INFORMATION SHOWN ->
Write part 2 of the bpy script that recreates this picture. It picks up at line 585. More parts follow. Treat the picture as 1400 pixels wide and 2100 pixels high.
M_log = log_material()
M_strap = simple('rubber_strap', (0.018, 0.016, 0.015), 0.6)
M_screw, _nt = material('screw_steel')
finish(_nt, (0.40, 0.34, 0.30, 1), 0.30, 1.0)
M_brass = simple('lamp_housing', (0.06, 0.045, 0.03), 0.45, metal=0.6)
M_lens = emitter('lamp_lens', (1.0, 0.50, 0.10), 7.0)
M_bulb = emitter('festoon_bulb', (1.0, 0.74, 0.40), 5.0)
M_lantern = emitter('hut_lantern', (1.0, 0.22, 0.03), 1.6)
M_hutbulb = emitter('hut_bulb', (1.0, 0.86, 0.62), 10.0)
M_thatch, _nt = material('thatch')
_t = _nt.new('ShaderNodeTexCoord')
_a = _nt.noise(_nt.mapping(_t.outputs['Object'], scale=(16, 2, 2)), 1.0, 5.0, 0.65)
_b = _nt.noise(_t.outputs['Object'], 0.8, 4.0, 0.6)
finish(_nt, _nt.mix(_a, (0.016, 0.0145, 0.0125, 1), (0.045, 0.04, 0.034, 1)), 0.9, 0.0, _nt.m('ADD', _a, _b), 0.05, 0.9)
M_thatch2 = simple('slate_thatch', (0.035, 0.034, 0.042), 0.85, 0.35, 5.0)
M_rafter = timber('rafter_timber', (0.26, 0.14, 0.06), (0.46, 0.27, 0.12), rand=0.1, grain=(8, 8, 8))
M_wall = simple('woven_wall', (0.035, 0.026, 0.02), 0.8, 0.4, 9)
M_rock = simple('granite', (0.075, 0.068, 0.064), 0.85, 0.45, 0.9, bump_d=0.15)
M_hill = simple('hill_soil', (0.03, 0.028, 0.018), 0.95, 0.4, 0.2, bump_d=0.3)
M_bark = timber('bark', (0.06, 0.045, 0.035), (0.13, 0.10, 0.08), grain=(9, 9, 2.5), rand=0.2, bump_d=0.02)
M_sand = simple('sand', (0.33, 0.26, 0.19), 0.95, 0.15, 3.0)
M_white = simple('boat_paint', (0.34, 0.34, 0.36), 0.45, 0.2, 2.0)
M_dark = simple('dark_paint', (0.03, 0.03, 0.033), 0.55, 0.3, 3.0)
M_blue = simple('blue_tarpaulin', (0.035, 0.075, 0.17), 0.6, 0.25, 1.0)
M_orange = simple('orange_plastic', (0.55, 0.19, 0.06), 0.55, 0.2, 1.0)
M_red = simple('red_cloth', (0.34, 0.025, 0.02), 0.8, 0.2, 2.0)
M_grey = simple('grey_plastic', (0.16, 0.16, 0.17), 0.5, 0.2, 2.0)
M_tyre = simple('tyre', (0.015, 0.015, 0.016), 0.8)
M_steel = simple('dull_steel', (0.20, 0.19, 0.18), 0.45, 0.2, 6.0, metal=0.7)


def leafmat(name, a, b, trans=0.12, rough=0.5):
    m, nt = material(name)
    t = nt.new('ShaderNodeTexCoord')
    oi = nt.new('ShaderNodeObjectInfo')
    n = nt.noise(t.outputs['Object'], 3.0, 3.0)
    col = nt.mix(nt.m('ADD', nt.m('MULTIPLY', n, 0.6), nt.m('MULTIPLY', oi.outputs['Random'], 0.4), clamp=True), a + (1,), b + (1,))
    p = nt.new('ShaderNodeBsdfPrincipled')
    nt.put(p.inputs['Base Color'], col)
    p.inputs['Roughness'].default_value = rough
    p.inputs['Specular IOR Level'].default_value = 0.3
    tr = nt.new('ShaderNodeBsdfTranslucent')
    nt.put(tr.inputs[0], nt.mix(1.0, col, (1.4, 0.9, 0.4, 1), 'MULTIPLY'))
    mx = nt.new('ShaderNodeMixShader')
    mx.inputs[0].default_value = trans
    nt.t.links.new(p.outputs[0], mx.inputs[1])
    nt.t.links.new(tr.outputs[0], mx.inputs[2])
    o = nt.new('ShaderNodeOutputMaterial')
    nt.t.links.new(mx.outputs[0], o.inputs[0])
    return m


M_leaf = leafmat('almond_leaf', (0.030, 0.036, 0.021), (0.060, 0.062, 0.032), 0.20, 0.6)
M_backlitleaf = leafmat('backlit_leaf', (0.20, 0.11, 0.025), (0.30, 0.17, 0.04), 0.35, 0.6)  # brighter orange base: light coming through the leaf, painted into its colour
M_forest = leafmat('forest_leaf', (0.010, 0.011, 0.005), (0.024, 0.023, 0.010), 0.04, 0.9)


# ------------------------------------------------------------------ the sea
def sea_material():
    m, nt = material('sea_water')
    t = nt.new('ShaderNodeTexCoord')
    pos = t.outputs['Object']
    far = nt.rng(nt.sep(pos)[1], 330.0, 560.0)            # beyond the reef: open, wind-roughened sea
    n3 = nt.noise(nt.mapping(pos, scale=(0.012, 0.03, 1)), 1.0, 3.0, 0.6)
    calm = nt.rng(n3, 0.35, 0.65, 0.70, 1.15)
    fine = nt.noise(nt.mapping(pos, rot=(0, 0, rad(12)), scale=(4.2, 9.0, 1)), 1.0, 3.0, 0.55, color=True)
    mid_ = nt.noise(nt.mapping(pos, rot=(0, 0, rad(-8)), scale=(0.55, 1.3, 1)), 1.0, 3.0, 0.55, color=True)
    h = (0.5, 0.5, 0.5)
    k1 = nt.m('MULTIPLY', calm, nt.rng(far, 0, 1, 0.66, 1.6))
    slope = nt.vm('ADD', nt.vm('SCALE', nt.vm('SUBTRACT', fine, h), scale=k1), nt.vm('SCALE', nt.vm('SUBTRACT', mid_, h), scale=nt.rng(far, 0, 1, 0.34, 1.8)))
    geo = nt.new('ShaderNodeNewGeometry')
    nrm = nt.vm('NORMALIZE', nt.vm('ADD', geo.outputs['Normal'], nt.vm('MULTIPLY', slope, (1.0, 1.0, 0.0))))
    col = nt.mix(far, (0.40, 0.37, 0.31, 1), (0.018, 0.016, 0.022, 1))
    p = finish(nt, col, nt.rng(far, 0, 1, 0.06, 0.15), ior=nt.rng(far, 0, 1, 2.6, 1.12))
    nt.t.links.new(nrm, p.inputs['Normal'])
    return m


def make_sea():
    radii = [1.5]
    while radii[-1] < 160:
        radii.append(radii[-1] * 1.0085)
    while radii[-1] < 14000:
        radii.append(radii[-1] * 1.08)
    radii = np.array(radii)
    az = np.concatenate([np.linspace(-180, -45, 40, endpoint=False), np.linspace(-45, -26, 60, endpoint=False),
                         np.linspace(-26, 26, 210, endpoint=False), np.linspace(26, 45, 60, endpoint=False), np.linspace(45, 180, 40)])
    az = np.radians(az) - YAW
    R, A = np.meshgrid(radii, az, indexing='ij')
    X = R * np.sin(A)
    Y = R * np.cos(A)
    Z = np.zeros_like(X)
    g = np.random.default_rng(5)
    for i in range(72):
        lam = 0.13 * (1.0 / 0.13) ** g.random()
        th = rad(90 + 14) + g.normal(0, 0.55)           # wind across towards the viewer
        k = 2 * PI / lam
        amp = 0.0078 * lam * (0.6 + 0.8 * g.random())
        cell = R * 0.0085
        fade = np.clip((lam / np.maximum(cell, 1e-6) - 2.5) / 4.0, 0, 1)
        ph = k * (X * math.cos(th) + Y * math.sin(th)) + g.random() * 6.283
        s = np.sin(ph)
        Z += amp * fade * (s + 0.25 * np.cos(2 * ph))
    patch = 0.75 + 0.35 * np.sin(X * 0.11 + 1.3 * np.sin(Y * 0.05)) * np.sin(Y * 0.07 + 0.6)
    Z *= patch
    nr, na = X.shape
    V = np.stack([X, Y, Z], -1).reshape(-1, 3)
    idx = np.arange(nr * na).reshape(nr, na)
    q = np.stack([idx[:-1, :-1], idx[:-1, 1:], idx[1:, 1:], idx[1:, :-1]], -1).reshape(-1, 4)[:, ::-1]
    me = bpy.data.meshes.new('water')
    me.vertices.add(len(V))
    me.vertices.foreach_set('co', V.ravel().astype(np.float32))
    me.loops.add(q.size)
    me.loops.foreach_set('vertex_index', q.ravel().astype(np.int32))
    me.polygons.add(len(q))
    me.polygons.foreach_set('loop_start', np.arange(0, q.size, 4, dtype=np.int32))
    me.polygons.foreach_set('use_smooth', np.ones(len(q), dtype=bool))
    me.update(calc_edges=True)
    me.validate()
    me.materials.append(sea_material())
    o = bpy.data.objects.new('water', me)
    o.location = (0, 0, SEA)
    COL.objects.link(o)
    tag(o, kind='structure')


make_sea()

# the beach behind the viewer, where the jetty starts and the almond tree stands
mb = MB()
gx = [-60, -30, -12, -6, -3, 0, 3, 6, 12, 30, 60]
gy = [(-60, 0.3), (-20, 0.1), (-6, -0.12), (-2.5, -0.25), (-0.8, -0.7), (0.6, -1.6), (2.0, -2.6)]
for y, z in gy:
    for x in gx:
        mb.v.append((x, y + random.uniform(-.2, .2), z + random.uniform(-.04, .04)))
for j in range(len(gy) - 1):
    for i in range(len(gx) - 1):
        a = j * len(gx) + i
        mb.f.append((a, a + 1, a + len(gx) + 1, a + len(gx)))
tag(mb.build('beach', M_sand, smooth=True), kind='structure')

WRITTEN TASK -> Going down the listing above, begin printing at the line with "far = nt.rng(nt.sep(pos)[1], 330.0, 560.0)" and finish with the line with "0.016, 0.022, 1))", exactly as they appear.

ANSWER FOR THIS EXERCISE ->
    far = nt.rng(nt.sep(pos)[1], 330.0, 560.0)            # beyond the reef: open, wind-roughened sea
    n3 = nt.noise(nt.mapping(pos, scale=(0.012, 0.03, 1)), 1.0, 3.0, 0.6)
    calm = nt.rng(n3, 0.35, 0.65, 0.70, 1.15)
    fine = nt.noise(nt.mapping(pos, rot=(0, 0, rad(12)), scale=(4.2, 9.0, 1)), 1.0, 3.0, 0.55, color=True)
    mid_ = nt.noise(nt.mapping(pos, rot=(0, 0, rad(-8)), scale=(0.55, 1.3, 1)), 1.0, 3.0, 0.55, color=True)
    h = (0.5, 0.5, 0.5)
    k1 = nt.m('MULTIPLY', calm, nt.rng(far, 0, 1, 0.66, 1.6))
    slope = nt.vm('ADD', nt.vm('SCALE', nt.vm('SUBTRACT', fine, h), scale=k1), nt.vm('SCALE', nt.vm('SUBTRACT', mid_, h), scale=nt.rng(far, 0, 1, 0.34, 1.8)))
    geo = nt.new('ShaderNodeNewGeometry')
    nrm = nt.vm('NORMALIZE', nt.vm('ADD', geo.outputs['Normal'], nt.vm('MULTIPLY', slope, (1.0, 1.0, 0.0))))
    col = nt.mix(far, (0.40, 0.37, 0.31, 1), (0.018, 0.016, 0.022, 1))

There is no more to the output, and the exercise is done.